Es necesario resaltar que los talibanes son básicamente miembros de la etnia pastún, el 40% de la población total. Algunos de sus guerreros pueden ser de otras etnias sunitas pero los jefes son todos ellos pastunes, y el islam ultraintegrista que defienden coincide en lo esencial con los esquemas y costumbres de la sociedad rural tradicional pastún. Por debajo de la retórica ultrarreligiosa, los verdaderos objetivos del talibanismo son impedir por la fuerza cualquier evolución hacia formas sociales y políticas más modernas, y mantener la hegemonía pastún sobre el conjunto de Afganistán.

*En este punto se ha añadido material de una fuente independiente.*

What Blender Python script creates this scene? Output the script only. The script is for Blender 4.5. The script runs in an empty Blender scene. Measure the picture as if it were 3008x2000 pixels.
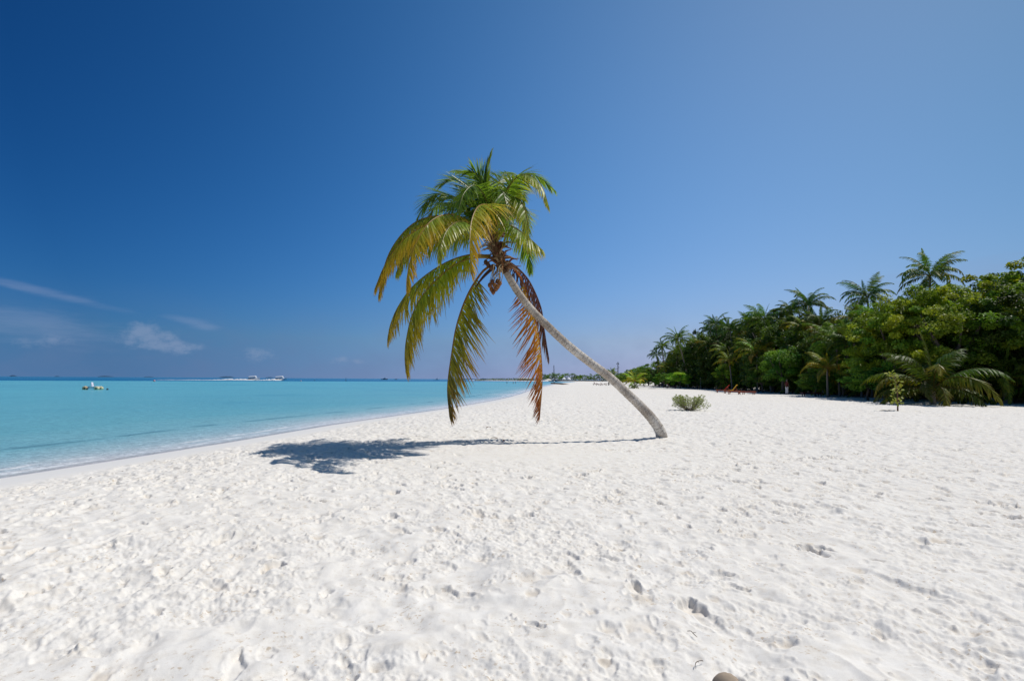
import bpy, math, random
import numpy as np
from mathutils import Vector, Matrix

random.seed(7)
RNG = np.random.default_rng(11)
scene = bpy.context.scene
COL = scene.collection
R = math.radians

# ------------------------------------------------------------------ camera
FPX, CX, CY = 1600.0, 1504.0, 1000.0
CAM = Vector((0.0, 0.0, 1.6))
SEA = -0.5
TH, PHI = math.atan(114.3 / FPX), 0.0062
FWD = Vector((0, math.cos(TH), math.sin(TH)))
_up = Vector((0, -math.sin(TH), math.cos(TH)))
UP = _up * math.cos(PHI) - Vector((1, 0, 0)) * math.sin(PHI)
RIGHT = Vector((1, 0, 0)) * math.cos(PHI) + _up * math.sin(PHI)
cd = bpy.data.cameras.new("camera")
cam = bpy.data.objects.new("camera", cd)
COL.objects.link(cam)
cd.sensor_width = 36.0
cd.lens = 36.0 * FPX / 3008.0
cd.clip_start, cd.clip_end = 0.05, 60000.0
cam.matrix_world = Matrix((
    (RIGHT.x, UP.x, -FWD.x, CAM.x), (RIGHT.y, UP.y, -FWD.y, CAM.y),
    (RIGHT.z, UP.z, -FWD.z, CAM.z), (0, 0, 0, 1)))
scene.camera = cam


def ray(px, py):
    return FWD * FPX + RIGHT * (px - CX) + UP * (CY - py)


def P(px, py, d):
    v = ray(px, py)
    return CAM + v * (d / v.y)


def G(px, py, z=0.0):
    v = ray(px, py)
    return CAM + v * ((z - CAM.z) / v.z)


def hor(px):
    return 1114.3 + 0.0062 * (px - CX)


# ------------------------------------------------------------------ light
SUN = Vector((0.565, 0.18, 1.0)).normalized()
SUN_EL = math.asin(SUN.z)
SUN_AZ = math.atan2(SUN.x, SUN.y)
sl = bpy.data.lights.new("sun", "SUN")
sl.energy, sl.angle, sl.color = 3.62, R(0.53), (1.0, 0.95, 0.88)
so = bpy.data.objects.new("sun", sl)
so.rotation_euler = SUN.to_track_quat("Z", "Y").to_euler()
COL.objects.link(so)


# ------------------------------------------------------------------ node helpers
class NT:
    def __init__(s, tree):
        s.t, s.n, s.l = tree, tree.nodes, tree.links

    def new(s, typ, **kw):
        n = s.n.new(typ)
        for k, v in kw.items():
            setattr(n, k, v)
        return n

    def link(s, a, b):
        s.l.new(a, b)

    def put(s, sock, v):
        if isinstance(v, bpy.types.NodeSocket):
            s.l.new(v, sock)
        elif isinstance(v, (tuple, list)) and len(v) == 3 and sock.type == "RGBA":
            sock.default_value = (*v, 1)
        else:
            sock.default_value = v

    def m(s, op, a, b=None, c=None, clamp=False):
        n = s.n.new("ShaderNodeMath")
        n.operation, n.use_clamp = op, clamp
        for i, v in enumerate((a, b, c)):
            if v is not None:
                s.put(n.inputs[i], v)
        return n.outputs[0]

    def ramp(s, fac, stops, interp="LINEAR"):
        n = s.n.new("ShaderNodeValToRGB")
        cr = n.color_ramp
        cr.interpolation = interp
        while len(cr.elements) < len(stops):
            cr.elements.new(0.5)
        for e, (p, c) in zip(cr.elements, stops):
            e.position = p
            e.color = (c, c, c, 1) if isinstance(c, (int, float)) else (*c, 1)
        s.put(n.inputs[0], fac)
        return n.outputs[0]

    def mix(s, fac, a, b, mode="MIX"):
        n = s.n.new("ShaderNodeMix")
        n.data_type, n.blend_type = "RGBA", mode
        s.put(n.inputs[0], fac)
        s.put(n.inputs[6], a)
        s.put(n.inputs[7], b)
        return n.outputs[2]

    def noise(s, vec, scale, detail=3.0, rough=0.5, dim="3D"):
        n = s.n.new("ShaderNodeTexNoise")
        n.noise_dimensions = dim
        if vec is not None:
            s.l.new(vec, n.inputs["Vector"])
        n.inputs["Scale"].default_value = scale
        n.inputs["Detail"].default_value = detail
        n.inputs["Roughness"].default_value = rough
        return n.outputs[0]

    def maprange(s, v, a, b, c=0.0, d=1.0, smooth=True):
        n = s.n.new("ShaderNodeMapRange")
        n.interpolation_type = "SMOOTHSTEP" if smooth else "LINEAR"
        s.put(n.inputs[0], v)
        for i, x in enumerate((a, b, c, d)):
            n.inputs[1 + i].default_value = x
        return n.outputs[0]

    def scalevec(s, vec, sc):
        n = s.n.new("ShaderNodeMapping")
        s.l.new(vec, n.inputs[0])
        n.inputs["Scale"].default_value = sc
        return n.outputs[0]

    def attr(s, name):
        return s.new("ShaderNodeAttribute", attribute_name=name)

    def bump(s, h, strength, dist):
        n = s.n.new("ShaderNodeBump")
        s.put(n.inputs["Height"], h)
        n.inputs["Strength"].default_value = strength
        n.inputs["Distance"].default_value = dist
        return n.outputs[0]


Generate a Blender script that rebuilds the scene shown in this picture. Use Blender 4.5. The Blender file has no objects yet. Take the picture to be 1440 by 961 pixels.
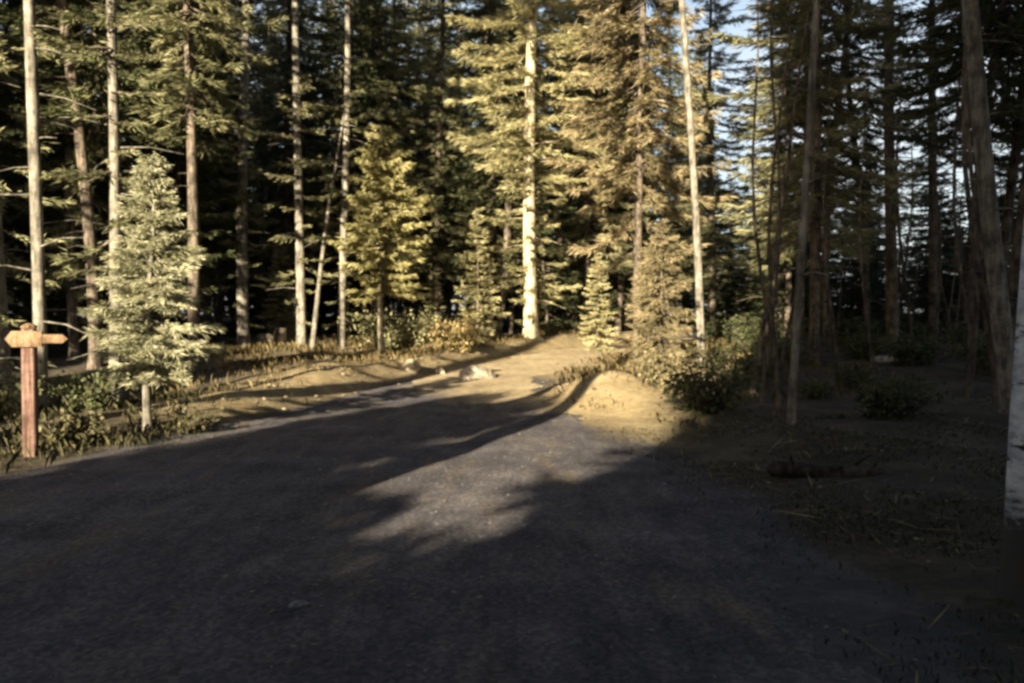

Pese al error de Bush en 2003, el verdadero problema fue siempre interno. Los afganos contrarios al arcaicismo talibán han tenido 17 años para levantar un Gobierno, una administración y unas fuerzas de seguridad que funcionasen. Contando con los pastunes urbanos y con todas las demás etnias del país, que suman un 60% de la población, más el apoyo militar y económico masivo extranjero, el Gabinete de Kabul debería haber sido capaz de crear una administración y unas fuerzas armadas modernas y eficaces para derrotar a los fanáticos. El fracaso se puede cargar en la cuenta de todos los sospechosos habituales: la corrupción masiva y sistémica, el primitivisimo casi universal del país, la intromisión paquistaní, los errores garrafales de Washington… pero la verdad incómoda es que a los señores de la guerra, los políticos de Kabul y los caudillos locales nunca les interesó en absoluto modernizar Afganistán. En esas condiciones, necesariamente ha de ganar la guerra el bando más cohesionado y agresivo, y ese es sin duda el talibán.

Si los norteamericanos se marchan, Kabul caerá en cuestión de meses pero eso no significará la paz. En gran parte de Afganistán, los talibanes no van a ser vistos como un movimiento de liberación nacional ni de purificación religiosa sino como una fuerza de ocupación pastún. Los grupos mayoritariamente sunníes como los tayikos o los uzbekos tendrán la opción de agachar la cabeza y someterse, pero los hazaras chiitas y otras minorías religiosas, que suponen casi un tercio de la población, tal vez no tengan esa oportunidad, tan extremo es el fanatismo de los talibanes. Por lo tanto las guerras afganas, que continúan sin pausa desde 1973, continuaran indefinidamente y podrían ir extendiéndose a los países vecinos.